What a person does in their own living room is their own choice: if someone decides to turn on the television and then divide their attention between it and conversations with the people around them, or if they decide to play on their phone for the entire duration, that’s their own choice. These products are made in formats consumable within the home, by whatever terms a person wants to organize that experience.

But when you extend this method to the confines of the cinema — and this is hard to say without sounding like the cheap, nagging ads that play before the movie — you’re disrupting people around you.

And, worse, you’re actually actively detracting from the cinematic experience.

Because when you talk to your friends, when you pull out your phone, you’re not just momentarily interrupting the scene; you’re pulling the people around you out of their deep involvement with the picture unfolding onscreen.
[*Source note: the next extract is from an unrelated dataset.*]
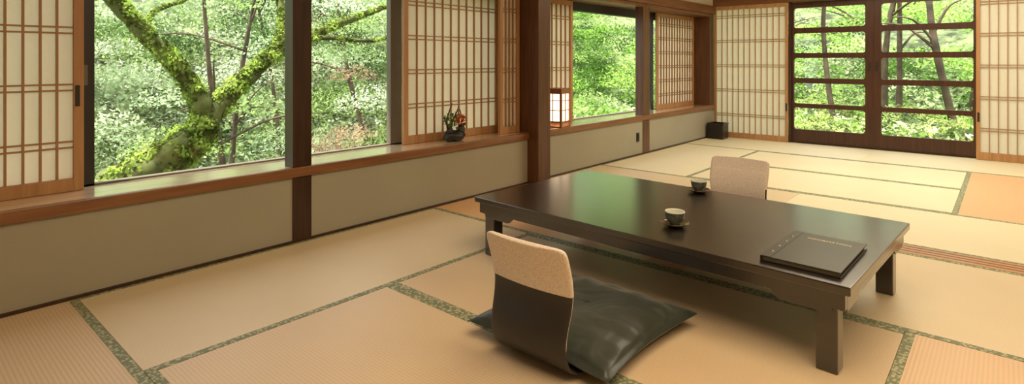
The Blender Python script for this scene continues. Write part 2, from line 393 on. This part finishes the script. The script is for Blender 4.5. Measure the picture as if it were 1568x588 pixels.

Maybe that’s the sad future, and maybe that’s the death of film. Maybe the folks like me, the ones who actually enjoy watching movies, are no longer the crowd catered to in the cinema.

You’re severing an intimate bond between a person and a work of art.

And Snapchat? Two of the four times I’ve gone to the movies in the last three weeks, people have pulled out their phones to record scenes from the screen to send to their friends — an act that not only flashes rude, bright lights all around the cinema and in the eyes of those sitting behind you, but even qualifies as a downright illegal reproduction of a film to which you do not hold any of the rights.

There is no right or wrong in any of this — except for the criminal fact of unauthorized reproduction — and, in recent trips, I’ve noticed less and less enforcement of no-talking and no cell phone policies in theatres.

People talk more during movies than they used to, and people text more during movies, no matter how detrimental it is to the cinematic experience.

That’s a part of the latest generation: our attentions are divided between a thousand different things at once. You can’t exactly mandate a method by which everyone is forced to enjoy films in the same way.

And movie theatres — at least the big ones — are corporate institutions that care less about preserving the art and experience of cinema than they do about the bottom line.

What can a person even do? It’s a sad state of things when the experience itself is diluted so that texters and talkers are to be the new typical clientele of the cinema.

Maybe that’s the sad future, and maybe that’s the death of film. Maybe the folks like me, the ones who actually enjoy watching movies, are no longer the crowd catered to in the cinema.

Maybe we will just have to stay home.